With the Siteline Sales Portal/CRM, Estimators will…
- only have to monitor a single input channel for quote requests.
- receive the basic information for a quote required consistently.
- be able to collaborate across functional areas (sales, customer service, and management) about a quote via a conversation that is accessible across all functions without sending any internal emails.
- be able to manage their queue of estimates in a way that is visible to all the people waiting on them (sales, customer service, management) so they are no longer distracted by constant status update requests.
Recommendation #2: Be More Strategic with Estimating Quantities
Many label converters estimate the precise quantity that the customer requests. This is a ~70% reorder business segment, the chances you’ll produce this product again (RRNC) or a variation of this product (RRWC) are very high. Why not take a few extra minutes and quote a range of quantities? Ask you salespeople to learn a bit more about the demand for this label moving forward. A little extra thought initially can save you the labor of estimating over and over for the same product.
Here is something things to consider:
- For this product, manufactured according to this recipe (e.g., digital, flexo, etc.), what is the minimum order quantity you’ll produce?
- For this product, manufactured according to this recipe (e.g., digital, flexo, etc.), what is the maximum order quantity you’ll produce?
- What is the most common quantity the customer will order?
- If you get this information, you could easily create the initial estimate for 6 quantities vs. 1 so that future reorders can bypass the estimating process altogether
- Remember estimating costs money and time.
Often, we make all or nothing rules because they are easier to manage. Rules like re-estimating every order has an impact on your entire process. If you could strategically estimate quantities so that future order pricing can be interpolated from the range of quantities, that would drive a lot of efficiency.
Recommendation #3: Give Estimators a Tool for Managing Their Workload
The order in which estimates get processed is important. There are high value customers and orders that warrant preferential treatment. There are a whole host of exception workflows that warrant an estimate being shuttled to the front of the line. This happens all day, every day in label converting businesses. Currently there is no visibility into the estimating function. By visibility we mean visibility by the internal resources who are communicating with the customers (sales, management, customer service). So, an estimator is working away in a prioritized order that nobody else in the organization has access to.
In the Siteline Sales Portal/CRM, we built a process pipeline for your estimators. Your sales team is driving prospects through a sales funnel, your estimators should be able to move estimates through a pipeline that is visible to the various stakeholders who are reliant on their output. This is the proactive way to reduce the interruptions experienced by estimating when the stakeholders are inquiring about the status of their estimate.
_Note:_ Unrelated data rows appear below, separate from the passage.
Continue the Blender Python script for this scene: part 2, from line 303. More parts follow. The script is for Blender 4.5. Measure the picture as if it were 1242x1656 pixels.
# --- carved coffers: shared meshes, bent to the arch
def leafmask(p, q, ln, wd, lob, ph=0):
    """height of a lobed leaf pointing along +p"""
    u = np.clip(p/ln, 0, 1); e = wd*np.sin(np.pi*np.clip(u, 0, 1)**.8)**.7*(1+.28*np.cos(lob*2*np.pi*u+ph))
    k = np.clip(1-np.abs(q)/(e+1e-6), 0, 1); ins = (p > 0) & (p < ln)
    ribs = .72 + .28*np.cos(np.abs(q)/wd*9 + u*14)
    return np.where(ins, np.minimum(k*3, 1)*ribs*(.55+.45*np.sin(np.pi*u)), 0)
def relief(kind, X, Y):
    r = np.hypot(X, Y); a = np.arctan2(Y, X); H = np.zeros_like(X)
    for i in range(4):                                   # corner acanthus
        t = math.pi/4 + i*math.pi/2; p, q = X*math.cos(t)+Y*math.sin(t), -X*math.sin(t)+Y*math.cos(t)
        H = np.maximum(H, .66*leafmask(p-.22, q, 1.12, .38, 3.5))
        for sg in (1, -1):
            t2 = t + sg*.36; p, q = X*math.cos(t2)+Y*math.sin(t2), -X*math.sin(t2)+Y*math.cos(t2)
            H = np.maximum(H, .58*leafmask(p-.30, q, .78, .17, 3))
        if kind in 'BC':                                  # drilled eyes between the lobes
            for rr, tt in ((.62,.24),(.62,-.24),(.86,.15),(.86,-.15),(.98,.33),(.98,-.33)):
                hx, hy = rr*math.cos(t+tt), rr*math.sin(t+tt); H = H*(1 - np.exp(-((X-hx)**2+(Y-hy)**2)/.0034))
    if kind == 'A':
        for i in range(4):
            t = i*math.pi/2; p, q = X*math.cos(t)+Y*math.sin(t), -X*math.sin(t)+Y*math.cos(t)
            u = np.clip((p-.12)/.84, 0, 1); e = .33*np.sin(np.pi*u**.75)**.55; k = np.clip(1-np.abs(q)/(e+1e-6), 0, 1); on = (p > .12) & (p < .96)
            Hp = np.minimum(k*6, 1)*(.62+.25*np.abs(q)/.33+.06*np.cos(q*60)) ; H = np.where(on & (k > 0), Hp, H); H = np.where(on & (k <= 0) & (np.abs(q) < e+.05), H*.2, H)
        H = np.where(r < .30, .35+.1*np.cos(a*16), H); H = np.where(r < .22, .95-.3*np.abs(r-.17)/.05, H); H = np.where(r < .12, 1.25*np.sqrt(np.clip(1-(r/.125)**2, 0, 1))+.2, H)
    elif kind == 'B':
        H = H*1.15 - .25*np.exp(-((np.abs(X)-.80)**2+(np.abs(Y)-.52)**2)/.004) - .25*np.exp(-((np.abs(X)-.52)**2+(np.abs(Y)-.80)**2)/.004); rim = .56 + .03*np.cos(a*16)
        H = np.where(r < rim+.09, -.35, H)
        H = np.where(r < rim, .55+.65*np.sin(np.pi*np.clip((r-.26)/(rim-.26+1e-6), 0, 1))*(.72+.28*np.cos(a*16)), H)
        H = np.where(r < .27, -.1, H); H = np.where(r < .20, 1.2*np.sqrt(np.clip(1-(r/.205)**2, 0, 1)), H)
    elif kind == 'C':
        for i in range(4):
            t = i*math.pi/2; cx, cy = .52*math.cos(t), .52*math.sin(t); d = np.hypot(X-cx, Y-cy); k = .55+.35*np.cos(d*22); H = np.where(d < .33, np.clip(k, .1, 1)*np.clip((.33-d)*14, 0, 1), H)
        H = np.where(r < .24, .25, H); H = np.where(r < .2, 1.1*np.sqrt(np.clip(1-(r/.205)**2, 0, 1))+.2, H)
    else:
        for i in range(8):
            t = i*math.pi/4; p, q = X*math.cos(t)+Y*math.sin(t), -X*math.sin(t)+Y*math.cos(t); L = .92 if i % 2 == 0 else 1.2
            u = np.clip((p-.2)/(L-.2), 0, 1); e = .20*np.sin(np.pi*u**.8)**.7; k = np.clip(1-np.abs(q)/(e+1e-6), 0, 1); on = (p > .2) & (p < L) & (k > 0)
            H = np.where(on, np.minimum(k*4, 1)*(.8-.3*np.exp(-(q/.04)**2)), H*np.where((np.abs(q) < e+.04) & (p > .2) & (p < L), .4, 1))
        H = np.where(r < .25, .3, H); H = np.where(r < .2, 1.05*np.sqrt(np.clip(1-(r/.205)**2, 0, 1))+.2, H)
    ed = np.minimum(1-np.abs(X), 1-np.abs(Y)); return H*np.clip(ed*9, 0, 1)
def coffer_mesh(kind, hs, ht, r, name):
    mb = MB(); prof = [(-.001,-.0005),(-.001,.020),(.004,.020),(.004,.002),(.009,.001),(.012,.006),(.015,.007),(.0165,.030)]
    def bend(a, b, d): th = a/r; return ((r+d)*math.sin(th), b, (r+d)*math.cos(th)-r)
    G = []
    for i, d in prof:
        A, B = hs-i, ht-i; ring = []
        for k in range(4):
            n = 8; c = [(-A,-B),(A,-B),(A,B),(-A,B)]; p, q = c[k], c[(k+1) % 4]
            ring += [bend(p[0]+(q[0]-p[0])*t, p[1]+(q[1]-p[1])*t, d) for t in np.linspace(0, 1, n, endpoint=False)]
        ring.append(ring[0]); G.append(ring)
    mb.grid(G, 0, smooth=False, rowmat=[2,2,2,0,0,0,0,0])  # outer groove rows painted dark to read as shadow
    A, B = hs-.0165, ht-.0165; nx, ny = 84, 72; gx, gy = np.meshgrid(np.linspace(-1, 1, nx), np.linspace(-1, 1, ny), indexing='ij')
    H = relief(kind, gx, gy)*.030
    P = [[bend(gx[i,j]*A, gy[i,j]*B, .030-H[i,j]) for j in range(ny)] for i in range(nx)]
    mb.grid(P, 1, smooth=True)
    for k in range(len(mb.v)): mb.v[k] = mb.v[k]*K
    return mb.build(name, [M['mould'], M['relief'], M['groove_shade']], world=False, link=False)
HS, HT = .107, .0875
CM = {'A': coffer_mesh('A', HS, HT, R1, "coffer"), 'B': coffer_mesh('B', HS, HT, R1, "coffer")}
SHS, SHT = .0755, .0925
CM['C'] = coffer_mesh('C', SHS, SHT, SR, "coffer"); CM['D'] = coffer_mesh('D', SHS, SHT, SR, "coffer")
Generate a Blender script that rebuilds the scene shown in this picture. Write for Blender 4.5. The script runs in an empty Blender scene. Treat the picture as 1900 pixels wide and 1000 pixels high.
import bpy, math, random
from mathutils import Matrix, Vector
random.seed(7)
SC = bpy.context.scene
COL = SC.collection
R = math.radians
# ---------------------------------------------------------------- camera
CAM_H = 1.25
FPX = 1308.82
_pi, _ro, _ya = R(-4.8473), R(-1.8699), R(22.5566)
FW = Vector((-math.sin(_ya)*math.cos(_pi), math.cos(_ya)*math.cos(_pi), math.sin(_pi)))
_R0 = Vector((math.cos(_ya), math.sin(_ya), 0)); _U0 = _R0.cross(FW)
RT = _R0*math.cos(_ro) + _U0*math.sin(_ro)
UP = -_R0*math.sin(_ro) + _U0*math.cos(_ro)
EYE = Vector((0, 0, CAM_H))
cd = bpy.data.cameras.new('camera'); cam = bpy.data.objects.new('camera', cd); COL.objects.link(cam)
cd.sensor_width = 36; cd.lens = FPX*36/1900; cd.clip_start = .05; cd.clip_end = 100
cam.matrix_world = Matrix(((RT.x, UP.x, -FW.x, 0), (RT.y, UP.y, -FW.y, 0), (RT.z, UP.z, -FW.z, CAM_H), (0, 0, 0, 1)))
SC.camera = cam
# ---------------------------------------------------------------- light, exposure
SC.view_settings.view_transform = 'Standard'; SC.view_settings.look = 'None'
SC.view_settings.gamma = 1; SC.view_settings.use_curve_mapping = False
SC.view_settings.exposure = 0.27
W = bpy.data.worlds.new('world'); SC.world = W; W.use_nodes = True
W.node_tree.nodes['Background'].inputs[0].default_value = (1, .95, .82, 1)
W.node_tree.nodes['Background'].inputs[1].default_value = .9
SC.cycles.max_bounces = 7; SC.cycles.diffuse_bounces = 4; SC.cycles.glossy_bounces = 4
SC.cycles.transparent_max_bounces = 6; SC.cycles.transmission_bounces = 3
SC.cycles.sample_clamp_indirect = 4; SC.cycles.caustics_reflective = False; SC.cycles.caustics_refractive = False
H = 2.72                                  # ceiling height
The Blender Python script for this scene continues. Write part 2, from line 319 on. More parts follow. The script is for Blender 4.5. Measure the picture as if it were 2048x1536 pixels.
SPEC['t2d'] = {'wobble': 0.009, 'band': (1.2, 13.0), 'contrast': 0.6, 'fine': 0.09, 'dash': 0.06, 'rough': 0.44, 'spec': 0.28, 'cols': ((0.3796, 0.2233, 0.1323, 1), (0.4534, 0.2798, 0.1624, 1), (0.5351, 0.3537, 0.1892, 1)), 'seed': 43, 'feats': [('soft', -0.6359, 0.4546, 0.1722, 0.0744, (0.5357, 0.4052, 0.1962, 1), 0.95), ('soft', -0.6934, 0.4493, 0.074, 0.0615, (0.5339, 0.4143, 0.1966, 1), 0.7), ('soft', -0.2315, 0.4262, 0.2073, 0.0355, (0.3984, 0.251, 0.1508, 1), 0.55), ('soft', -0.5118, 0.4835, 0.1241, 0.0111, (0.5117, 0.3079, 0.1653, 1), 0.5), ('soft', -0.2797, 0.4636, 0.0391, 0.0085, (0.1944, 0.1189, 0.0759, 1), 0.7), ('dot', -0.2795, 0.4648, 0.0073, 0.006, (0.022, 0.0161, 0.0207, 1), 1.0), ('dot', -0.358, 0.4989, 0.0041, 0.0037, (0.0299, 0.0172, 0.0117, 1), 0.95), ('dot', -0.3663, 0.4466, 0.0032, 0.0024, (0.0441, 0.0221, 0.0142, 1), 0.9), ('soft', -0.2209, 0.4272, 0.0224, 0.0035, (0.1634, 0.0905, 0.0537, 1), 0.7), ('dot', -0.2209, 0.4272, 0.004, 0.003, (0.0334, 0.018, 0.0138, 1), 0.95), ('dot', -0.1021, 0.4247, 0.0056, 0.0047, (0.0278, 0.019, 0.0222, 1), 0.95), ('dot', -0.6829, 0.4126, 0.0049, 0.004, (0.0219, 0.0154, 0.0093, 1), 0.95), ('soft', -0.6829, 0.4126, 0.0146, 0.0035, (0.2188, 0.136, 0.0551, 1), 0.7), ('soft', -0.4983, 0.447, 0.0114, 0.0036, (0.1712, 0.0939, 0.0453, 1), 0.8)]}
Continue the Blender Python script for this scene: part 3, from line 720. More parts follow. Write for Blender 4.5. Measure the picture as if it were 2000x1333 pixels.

Getting quotes out faster is not just about pushing estimators harder. It is a process that requires some strategic thinking about how you process quotes and how you can quote strategically so that you don’t have to re-quote everything. Customers want pricing now. A large part of the success of pure online ordering portals for simple digital labels is their instant pricing. Our continued insistence on a custom estimate for every job is outdated. The customer needs pricing now – not in two hours or two days. We need to evolve our approach to estimating to better match the timing priority of the customer. Re-quoting an order that was printed last month at a similar quantity is a good example of how labor is consumed, and the customer is asked to wait unnecessarily.